This proper Americanism, Pennsylvania Dutch, has always indicated a broader group of immigrants who came to America in the pre-American Revolutionary period from Europe’s Rhine Valley, which should be preferred by all serious scholars over the term Pennsylvania German or German-American, since the latter of which are not Americanisms. Hardly had William Penn became the proprietor of the British colony of Pennsylvania in the New World when German Protestants accepted his invitation, as early as 1683, to begin a Holy Christian settlement by his “Society of Friends,” known as Quakers. These German Quakers and Mennonites arrived in his “City of Brotherly Love,” Philadelphia, under their leader, Francis Daniel Pastorious, and founded a suburb of Philadelphia, known as Germantown.
This is where Christopher Sauer printed the first German Bible in the Free World, and thus, Quakers and Mennonites were able to worship God without being forced to join a national church or get any government interference within Penn’s Commonwealth. In time, Germantown became the printing center for the PA Deitsch religious texts and documents for the Pennsylvania Dutch Protestant religions, until the Ephrata Cloister’s press was begun. Shortly thereafter, PA German printers were established in all the major cities of the PA Dutch Country where the Christian religion was followed. The lure of going to America where there was both freedom of opportunity and an abundance of farmland and material resources warranted many Rhinelanders to sell themselves into servitude just to pay off their ocean passage by Colonial sea captains.
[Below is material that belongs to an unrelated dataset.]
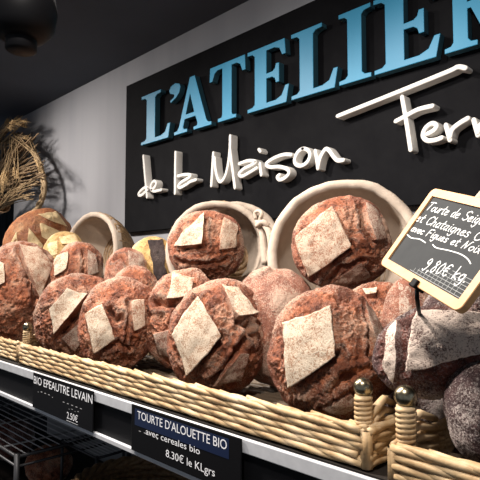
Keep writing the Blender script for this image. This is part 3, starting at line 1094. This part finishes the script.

These large numbers of Germanic peasants, begging for a new beginning, soon outnumbered William Penn’s English colonists to number a third of the settlers in the early Commonwealth of Pennsylvania. The fact that so many Continental Europeans shared a German vernacular, did not seem right for them to be given a German label by Dr. Arthur D. Graeff, a very strong advocate of the term, “Pennsylvania German” in the 1960s. Only could Pennsylvania German be proper when referring to folk art, namely illuminated birth certificates of these people, since the basic text used on these documents was in German, written in an 18th Century script known as Fraktur. But when talking about the social interaction of the Pennsylvania Dutch culture that evolved from 1683 to the present, among the several groups of Swiss Amish and Mennonites and French Huguenots, the exclusive use of the term “German” is not fair to these other assimilated groups of varying ethnicity!
There cannot be any mistake that the German dialect is still the tongue that binds all the Pennsylvania Dutch. But “Pennsylvania German” proponents of the past and present have been blinded to the melting pot process, that through acculturation, the Pennsylvania Dutch culture is in and of itself a unique American institution. As a more urban Pennsylvania Dutchman who graduated from college, I was not exposed to the Pennsylvania German Dialect, and amused by old-timers whom I interviewed early on teased me. A small narrow-minded group of Pennsylvania Dutch who did not believe my pedigree, because I could not “Schwetz Deitsh” (speak Dutch).
Always admiring the research and writings of Doctors Shoemaker, Yoder, Stoudt, Weygeandt, Kauffman, Robacker, along with historians and folklorists Frances Lichten, Frederic Klees, Robert Bucher, Richard Shaner, Alliene DeChant, Florence and Russell Baver, among numerous others, I was certainly knowledgeable of the culture and its rich, near 350-year history.